Ryan Streeter
Will Wilkinson has a compelling post at The Economist on Americanism as “the organizing principle of the contemporary right.”
Wilkinson applauds Thomas Sowell and Ed Glaeser for each recently showing how conservatives can appeal to African Americans and minority urban populations. But, he says, Sowell’s and Glaeser’s ideas will hit run up against the right’s version of Americanism. With tongue in cheek, he writes:
Because, you know, residing in a colossal, heavily-subsidised, detached, single-family compound in a vast exurban development with convenient access to an interstate highway is exactly what James Madison had in mind. Pro-minority, pro-poor urbanism, as lovely as that sounds to my ear, sends all the wrong signals to the American-flag t-shirt crowd.
Wilkinson’s point is basically right, it seems to me, but flawed in one respect: minorities have been moving in droves to less dense suburban communities over the past decade, not because they want to be part of “the American-flag t-shirt crowd,” but because they, too, want more space, better schools, and safer communities. The urban-suburban political bifurcation is growing less relevant all the time. It seems there is some aspect of “the American Dream” understood as a plot of land, safety, and access to newer amenities that appeals not just to whites but to Latinos, blacks, and others.

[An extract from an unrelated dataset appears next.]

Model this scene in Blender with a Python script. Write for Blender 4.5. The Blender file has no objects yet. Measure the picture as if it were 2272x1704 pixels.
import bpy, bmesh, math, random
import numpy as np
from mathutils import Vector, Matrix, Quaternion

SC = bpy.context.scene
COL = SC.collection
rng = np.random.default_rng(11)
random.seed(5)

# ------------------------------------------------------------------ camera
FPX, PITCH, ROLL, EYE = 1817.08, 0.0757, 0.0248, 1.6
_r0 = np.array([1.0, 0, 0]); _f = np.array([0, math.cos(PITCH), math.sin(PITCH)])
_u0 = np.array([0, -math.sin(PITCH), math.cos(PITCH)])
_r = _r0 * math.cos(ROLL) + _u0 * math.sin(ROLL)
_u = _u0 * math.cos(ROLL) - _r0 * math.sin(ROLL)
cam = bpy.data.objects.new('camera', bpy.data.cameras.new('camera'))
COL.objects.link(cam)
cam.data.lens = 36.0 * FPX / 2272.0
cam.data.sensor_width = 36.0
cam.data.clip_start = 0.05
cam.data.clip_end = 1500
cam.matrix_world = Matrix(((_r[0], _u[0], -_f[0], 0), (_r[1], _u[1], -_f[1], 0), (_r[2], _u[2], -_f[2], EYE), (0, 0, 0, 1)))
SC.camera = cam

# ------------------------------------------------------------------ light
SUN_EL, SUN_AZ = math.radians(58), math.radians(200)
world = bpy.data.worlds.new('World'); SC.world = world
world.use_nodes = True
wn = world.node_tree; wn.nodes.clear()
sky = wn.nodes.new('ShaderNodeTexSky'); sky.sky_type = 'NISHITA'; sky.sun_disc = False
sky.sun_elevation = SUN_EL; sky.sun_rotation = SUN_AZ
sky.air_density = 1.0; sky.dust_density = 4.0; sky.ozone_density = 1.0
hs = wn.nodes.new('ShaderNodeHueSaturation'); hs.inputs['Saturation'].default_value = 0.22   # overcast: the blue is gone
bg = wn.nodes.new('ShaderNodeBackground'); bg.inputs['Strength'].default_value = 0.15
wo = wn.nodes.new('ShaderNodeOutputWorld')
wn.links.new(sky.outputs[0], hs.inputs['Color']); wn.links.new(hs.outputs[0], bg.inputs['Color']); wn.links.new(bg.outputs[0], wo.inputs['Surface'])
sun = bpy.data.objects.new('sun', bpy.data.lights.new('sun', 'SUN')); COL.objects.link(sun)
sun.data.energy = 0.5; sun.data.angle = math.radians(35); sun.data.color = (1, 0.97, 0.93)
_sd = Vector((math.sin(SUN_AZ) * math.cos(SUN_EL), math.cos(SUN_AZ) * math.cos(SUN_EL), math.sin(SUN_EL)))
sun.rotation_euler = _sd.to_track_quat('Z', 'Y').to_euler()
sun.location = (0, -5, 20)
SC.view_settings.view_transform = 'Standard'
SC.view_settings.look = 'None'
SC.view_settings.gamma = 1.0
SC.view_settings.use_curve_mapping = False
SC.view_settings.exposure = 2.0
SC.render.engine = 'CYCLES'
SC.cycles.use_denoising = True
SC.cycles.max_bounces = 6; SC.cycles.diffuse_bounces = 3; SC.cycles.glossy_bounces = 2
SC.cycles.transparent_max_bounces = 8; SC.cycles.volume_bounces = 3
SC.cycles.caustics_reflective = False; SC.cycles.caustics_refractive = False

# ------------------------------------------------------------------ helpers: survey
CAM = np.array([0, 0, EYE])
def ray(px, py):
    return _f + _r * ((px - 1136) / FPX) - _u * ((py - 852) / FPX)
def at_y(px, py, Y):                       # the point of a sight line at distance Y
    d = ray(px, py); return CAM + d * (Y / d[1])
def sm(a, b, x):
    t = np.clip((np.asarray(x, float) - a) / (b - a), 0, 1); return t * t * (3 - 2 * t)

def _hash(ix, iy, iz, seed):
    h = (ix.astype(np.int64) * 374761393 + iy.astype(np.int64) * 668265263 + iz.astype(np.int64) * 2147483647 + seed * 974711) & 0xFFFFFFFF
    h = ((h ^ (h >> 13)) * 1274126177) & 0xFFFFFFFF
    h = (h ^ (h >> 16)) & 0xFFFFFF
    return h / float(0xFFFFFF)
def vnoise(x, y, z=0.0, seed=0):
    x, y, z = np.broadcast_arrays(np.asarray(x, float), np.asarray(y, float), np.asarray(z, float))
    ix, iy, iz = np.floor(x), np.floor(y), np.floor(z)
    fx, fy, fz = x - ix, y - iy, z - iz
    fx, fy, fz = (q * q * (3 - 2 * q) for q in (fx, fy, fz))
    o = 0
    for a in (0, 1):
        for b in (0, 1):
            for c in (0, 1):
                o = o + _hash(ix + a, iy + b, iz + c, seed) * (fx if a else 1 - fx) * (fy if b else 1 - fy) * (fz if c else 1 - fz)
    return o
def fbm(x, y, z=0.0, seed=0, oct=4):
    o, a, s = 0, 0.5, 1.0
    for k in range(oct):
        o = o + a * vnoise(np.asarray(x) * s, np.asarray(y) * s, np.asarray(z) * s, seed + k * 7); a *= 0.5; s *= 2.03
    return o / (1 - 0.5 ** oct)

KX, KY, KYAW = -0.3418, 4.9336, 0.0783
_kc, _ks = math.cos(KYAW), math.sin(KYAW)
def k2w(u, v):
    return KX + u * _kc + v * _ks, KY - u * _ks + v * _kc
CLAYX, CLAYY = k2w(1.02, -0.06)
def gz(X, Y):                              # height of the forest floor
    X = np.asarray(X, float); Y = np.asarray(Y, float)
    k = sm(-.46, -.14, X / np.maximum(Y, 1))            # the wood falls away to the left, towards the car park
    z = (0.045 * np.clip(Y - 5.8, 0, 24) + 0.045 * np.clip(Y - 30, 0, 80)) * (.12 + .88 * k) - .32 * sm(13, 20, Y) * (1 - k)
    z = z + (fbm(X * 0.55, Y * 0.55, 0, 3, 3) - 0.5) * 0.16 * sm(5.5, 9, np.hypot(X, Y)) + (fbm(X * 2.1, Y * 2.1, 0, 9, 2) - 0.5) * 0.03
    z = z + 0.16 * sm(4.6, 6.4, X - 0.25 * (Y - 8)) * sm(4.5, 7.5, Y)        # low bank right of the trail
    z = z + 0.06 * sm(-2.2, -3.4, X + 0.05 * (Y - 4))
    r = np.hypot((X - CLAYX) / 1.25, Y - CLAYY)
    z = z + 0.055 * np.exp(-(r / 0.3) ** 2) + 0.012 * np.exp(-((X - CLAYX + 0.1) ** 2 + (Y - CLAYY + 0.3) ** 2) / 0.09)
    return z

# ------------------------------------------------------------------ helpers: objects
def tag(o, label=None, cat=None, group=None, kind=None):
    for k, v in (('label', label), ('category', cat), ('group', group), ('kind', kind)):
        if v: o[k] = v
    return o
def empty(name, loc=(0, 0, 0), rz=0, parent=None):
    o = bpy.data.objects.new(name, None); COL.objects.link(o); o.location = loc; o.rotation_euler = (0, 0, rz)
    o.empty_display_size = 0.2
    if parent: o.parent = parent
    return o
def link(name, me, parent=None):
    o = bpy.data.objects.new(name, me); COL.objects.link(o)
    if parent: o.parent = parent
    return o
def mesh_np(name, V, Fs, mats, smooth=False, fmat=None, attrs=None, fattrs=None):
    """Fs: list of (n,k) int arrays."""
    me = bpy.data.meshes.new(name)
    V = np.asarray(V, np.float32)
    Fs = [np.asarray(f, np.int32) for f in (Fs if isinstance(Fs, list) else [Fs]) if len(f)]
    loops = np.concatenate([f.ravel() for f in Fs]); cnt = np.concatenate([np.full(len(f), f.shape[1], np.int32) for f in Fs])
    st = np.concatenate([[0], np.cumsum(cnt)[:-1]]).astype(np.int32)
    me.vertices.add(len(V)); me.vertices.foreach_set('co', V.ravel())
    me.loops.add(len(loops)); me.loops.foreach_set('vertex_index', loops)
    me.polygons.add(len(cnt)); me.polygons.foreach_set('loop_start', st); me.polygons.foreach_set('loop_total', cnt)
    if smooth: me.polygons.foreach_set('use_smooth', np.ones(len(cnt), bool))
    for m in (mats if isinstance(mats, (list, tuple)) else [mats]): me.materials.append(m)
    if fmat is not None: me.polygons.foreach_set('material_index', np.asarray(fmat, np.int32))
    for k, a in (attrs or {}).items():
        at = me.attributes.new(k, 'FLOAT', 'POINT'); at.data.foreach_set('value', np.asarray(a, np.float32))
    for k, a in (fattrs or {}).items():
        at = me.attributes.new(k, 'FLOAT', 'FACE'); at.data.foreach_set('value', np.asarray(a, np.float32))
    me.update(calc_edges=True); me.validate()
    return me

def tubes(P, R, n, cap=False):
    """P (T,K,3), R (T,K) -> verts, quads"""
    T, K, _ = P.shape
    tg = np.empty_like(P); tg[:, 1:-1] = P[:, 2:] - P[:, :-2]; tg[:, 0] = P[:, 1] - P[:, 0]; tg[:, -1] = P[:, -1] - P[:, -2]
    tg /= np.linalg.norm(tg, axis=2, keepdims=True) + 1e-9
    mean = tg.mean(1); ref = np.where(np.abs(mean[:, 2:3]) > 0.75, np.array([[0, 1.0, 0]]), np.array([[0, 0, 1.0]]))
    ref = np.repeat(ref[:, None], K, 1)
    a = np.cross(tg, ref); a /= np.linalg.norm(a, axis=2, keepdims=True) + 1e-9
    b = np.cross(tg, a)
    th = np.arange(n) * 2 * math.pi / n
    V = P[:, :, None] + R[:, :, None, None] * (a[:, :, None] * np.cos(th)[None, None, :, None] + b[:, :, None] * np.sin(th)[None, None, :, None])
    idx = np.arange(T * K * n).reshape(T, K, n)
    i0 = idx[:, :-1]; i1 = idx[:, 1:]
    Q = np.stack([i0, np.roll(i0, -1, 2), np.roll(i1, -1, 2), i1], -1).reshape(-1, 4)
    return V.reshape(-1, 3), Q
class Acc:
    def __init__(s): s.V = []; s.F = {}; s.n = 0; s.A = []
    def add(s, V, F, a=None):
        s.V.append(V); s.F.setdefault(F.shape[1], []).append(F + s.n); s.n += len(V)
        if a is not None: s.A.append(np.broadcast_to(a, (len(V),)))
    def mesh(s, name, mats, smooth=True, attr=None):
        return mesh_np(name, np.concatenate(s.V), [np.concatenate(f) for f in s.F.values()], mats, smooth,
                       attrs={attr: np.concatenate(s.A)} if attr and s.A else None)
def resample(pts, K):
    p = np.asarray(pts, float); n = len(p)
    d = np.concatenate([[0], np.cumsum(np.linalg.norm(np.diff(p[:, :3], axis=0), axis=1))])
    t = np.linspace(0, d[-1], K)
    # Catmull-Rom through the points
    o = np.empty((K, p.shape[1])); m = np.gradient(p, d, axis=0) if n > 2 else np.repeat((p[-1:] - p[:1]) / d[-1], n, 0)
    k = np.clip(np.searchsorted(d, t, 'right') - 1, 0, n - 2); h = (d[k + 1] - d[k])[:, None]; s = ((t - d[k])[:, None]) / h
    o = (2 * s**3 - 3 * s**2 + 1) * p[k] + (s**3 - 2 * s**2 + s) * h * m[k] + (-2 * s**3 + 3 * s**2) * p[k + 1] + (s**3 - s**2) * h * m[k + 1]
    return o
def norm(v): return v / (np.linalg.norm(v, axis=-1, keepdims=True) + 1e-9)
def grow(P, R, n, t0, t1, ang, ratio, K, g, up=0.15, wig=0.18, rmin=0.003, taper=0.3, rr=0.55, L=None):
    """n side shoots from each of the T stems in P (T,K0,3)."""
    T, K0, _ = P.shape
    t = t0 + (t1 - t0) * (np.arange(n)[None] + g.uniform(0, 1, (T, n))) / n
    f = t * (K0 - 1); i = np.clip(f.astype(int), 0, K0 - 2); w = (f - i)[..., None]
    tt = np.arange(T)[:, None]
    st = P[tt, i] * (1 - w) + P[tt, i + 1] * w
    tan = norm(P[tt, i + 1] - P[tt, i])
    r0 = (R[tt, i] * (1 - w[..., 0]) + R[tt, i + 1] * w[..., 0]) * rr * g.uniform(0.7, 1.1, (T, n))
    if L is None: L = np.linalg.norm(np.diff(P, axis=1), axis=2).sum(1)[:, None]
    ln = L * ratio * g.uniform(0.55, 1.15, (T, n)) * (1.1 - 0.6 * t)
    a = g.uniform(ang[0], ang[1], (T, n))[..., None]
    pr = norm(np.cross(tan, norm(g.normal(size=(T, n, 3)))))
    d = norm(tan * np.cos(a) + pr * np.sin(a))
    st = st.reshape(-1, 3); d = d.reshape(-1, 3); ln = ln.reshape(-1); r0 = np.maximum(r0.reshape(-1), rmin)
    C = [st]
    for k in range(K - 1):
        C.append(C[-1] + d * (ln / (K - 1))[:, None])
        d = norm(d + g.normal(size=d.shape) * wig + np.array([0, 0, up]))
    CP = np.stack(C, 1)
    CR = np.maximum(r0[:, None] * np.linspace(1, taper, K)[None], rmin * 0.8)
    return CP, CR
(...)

The organizing principle of Americanism that Wilkinson points to seems rather to proceed from a different cultural wellspring than the suburbs. What he is describing strikes me more as the Rush-Limbaugh-Glenn-Beck-ification of the right. Conservative policies aimed at raising living standards among poorer citizens and creating greater middle class opportunities are as suburban as urban these days, and should appeal to a lot of people, not just whites.
The “leave-us-alone” nativism that Wilkinson hits on strikes me more as a mindset having less to do with geography than a predominant cultural mindset created by an increasingly powerful set of opinion-shapers whose words every day shape the worldview not only of regular Joes but also reactive politicians on Capitol Hill.